Election Report
Published 12:00 am Friday, February 4, 2011
By Billy Davis
A post-election report from the Mississippi Secretary of State includes only a sampling of voting irregularities that were recorded in Panola County last November.
The Secretary of State gathered written information from observers who fanned out into 29 Mississippi counties during the Nov. 2 General Election and Nov. 23 General Election Runoff.
In Panola County, at least one state observer visited four voting precincts — East Batesville, Batesville No. 3, Courtland, and North Batesville B — during the General Election.
Two state observers also returned to Panola County for the run-off election three weeks later, where one observer recorded six pages of notes that criticized poll workers’ actions at the Como precinct.
The Panolian has reported that the single observer, posted at Como’s public library, alleged problems there with curbside ballots, absentee ballots, and challenged ballots.
Despite the lengthy list of voting problems at Como, few of the observer’s notations were included in the state report, which was released Tuesday by the Elections Division within the state office.
The Feb. 1 state report describes the Como precinct only once, alleging that a man told a curbside voter who to mark on the ballot while a second man held the ballot.

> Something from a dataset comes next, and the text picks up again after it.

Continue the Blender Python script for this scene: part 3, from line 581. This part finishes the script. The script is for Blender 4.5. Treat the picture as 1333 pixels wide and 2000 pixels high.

But the Nov. 23 observer had also described two similar incidents outside the library that were not included in the final state report.
Among other accusations, the Como observer wrote that Como poll workers improperly accepted absentee ballots, even after the observer — knowing the answer — asked the poll manager if they were properly following state law.
The Secretary of State observer also wrote that the Como poll manager failed to follow election guidelines when candidates’ poll watchers challenged ballots. The poll manager is supposed to immediately decide the validity of the challenge but failed to do so, according to the observer’s report.
Neither the absentee ballot problems, nor the allegations about challenged ballots, were included in the final election report.
The Como observer also wrote in his report that a voter told him, after viewing the poll book, that someone had voted in the place of a family member. The state report mentioned two similar incidents, one in Tishomingo County, but did not state where the second incident occurred.
The Feb. 1 state report also described voting problems at Batesville B, the Patton Lane Community Center, where “a number of people were permitted behind the voting machines as people were voting,” according to the report.
“In some cases,” the report continued, “poll managers corrected improper voter assistance.”
A Secretary of State spokesman did not respond to e-mails Thursday asking why the report failed to include other voting problems from Panola County’s elections.
The Panolian has reported in past weeks that a Secretary of State spokesman repeatedly claimed a written report from the Como precinct did not exist even after a reporter, who was present at the Como precinct during the November runoff, repeatedly claimed that it did.
The Panolian finally obtained a copy of the Nov. 23 observer’s report from Como after a reporter asked to interview Heath Hillman, who heads the Elections Division.